S'agissant des deux contrats rachetés de Mme [N] [N], elle avait investi la somme de 183 193 euros et la position a été soldée pour 121 092 euros en décembre 2008, soit une différence de - 62 101 euros alors qu'un investissement à 3% aurait donné 199 651 euros soit une différence de + 16 458 euros, la perte étant donc de (62 101+16 458 ) = 78 559 euros et le préjudice de (78 559 x 90%) = 70 703 euros.



En conséquence de ce qui précède, il y a lieu de condamner le Crédit Agricole Indosuez Wealth France à payer les sommes suivantes avec intérêts au taux légal à compter du présent arrêt et capitalisation des intérêts dans les conditions de l'article 1343-2 du code civil :

- à Mme [N] [N] la somme de 286 065 euros,

- à M. [X] [N] la somme de 247 615 euros,

- à M. [G] [N] la somme de 199 785 euros,

- à M. [U] [N] la somme de 40 340 euros,

- à M. [Z] [N] la somme de 41 939 euros,

- à Mme [D] [N] la somme de 41 904 euros,

- à M. [B] [N] la somme de 40 340 euros.



Les consorts [N] doivent être déboutés du surplus de leurs demandes.

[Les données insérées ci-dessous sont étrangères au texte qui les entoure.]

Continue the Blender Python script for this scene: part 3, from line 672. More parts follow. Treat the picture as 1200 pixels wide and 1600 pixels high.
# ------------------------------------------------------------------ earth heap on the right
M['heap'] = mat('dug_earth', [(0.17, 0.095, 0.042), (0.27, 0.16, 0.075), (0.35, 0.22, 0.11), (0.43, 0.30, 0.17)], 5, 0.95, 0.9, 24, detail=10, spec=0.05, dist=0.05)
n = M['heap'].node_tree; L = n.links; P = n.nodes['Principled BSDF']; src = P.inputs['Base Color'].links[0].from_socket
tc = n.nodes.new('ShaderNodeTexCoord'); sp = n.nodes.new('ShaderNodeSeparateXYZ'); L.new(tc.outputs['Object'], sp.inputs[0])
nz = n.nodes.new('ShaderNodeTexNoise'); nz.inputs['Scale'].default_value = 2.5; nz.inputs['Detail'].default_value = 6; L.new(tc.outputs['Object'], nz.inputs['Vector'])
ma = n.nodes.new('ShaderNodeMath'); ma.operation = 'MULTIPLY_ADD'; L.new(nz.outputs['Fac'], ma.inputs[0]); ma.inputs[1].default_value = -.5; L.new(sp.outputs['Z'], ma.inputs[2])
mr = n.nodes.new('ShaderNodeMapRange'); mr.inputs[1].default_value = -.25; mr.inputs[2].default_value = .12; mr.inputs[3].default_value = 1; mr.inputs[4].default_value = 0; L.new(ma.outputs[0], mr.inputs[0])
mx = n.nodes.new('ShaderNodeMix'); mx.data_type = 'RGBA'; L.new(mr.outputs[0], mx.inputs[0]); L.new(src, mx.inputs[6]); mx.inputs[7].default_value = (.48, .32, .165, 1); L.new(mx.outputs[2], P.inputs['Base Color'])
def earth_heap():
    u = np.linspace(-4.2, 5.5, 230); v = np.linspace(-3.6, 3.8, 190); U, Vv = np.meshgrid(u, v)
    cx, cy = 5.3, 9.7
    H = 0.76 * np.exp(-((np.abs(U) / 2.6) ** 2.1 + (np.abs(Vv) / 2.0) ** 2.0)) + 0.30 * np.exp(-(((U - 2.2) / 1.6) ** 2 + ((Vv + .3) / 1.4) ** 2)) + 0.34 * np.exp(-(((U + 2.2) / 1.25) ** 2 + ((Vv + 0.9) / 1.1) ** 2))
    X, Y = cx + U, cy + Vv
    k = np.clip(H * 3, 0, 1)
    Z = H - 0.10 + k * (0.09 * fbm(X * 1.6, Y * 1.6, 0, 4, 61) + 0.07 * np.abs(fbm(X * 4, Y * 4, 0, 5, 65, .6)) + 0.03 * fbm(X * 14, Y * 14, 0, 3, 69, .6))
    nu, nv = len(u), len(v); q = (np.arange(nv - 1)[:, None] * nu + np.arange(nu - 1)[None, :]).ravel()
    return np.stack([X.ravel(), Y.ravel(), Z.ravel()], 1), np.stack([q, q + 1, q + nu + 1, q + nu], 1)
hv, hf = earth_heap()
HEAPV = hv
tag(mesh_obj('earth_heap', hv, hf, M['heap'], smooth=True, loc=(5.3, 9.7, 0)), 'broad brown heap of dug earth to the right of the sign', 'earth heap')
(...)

Il y a lieu de condamner le Crédit Agricole Indosuez Wealth France à payer à chacun des appelants la somme de 1 500 euros en application de l'article 700 du code de procédure civile.





PAR CES MOTIFS



Infirme le jugement en toutes ses dispositions ;



Juge que la société Crédit Agricole Indosuez Wealth France venant aux droits de la société Banque de gestion privée d'investissements Indosuez a manqué à son obligation d'information et à son obligation de conseil lors de la souscription par les consorts [N] du Fonds Alpha ;

Juge que la société Crédit Agricole Indosuez Wealth France venant aux droits de la société Banque de gestion privée d'investissements Indosuez n'a pas manqué à ses obligations d'information et de conseil lors des désinvestissements par les consorts [N] du Fonds Alpha ;



Condamne la société Crédit Agricole Indosuez Wealth France à payer les sommes suivantes avec intérêts au taux légal à compter du présent arrêt :

- à Mme [N] [N] la somme de 286 065 euros,

- à M. [X] [N] la somme de 247 615 euros,

- à M. [G] [N] la somme de 199 785 euros,

- à M. [U] [N] la somme de 40 340 euros,

- à M. [Z] [N] la somme de 41 939 euros,

- à Mme [D] [N] la somme de 41 904 euros,

- à M. [B] [N] la somme de 40 340 euros ;



Ordonne la capitalisation des intérêts dans les conditions de l'article 1343-2 du code civil ;



Déboute les consorts [N] du surplus de leurs demandes ;



Condamne la société Crédit Agricole Indosuez Wealth France à payer, à chacun, à M. [X], [G], [U] [N] [M], [Z] et [B] [N] et à Mmes [N] et [D] [N] la somme de 1 500 euros en application de l'article 700 du code de procédure civile ;



Condamne la société Crédit Agricole Indosuez Wealth France aux entiers dépens qui seront recouvrés par Maître [L] [X], comme il est disposé à l'article 699 du code de procédure civile.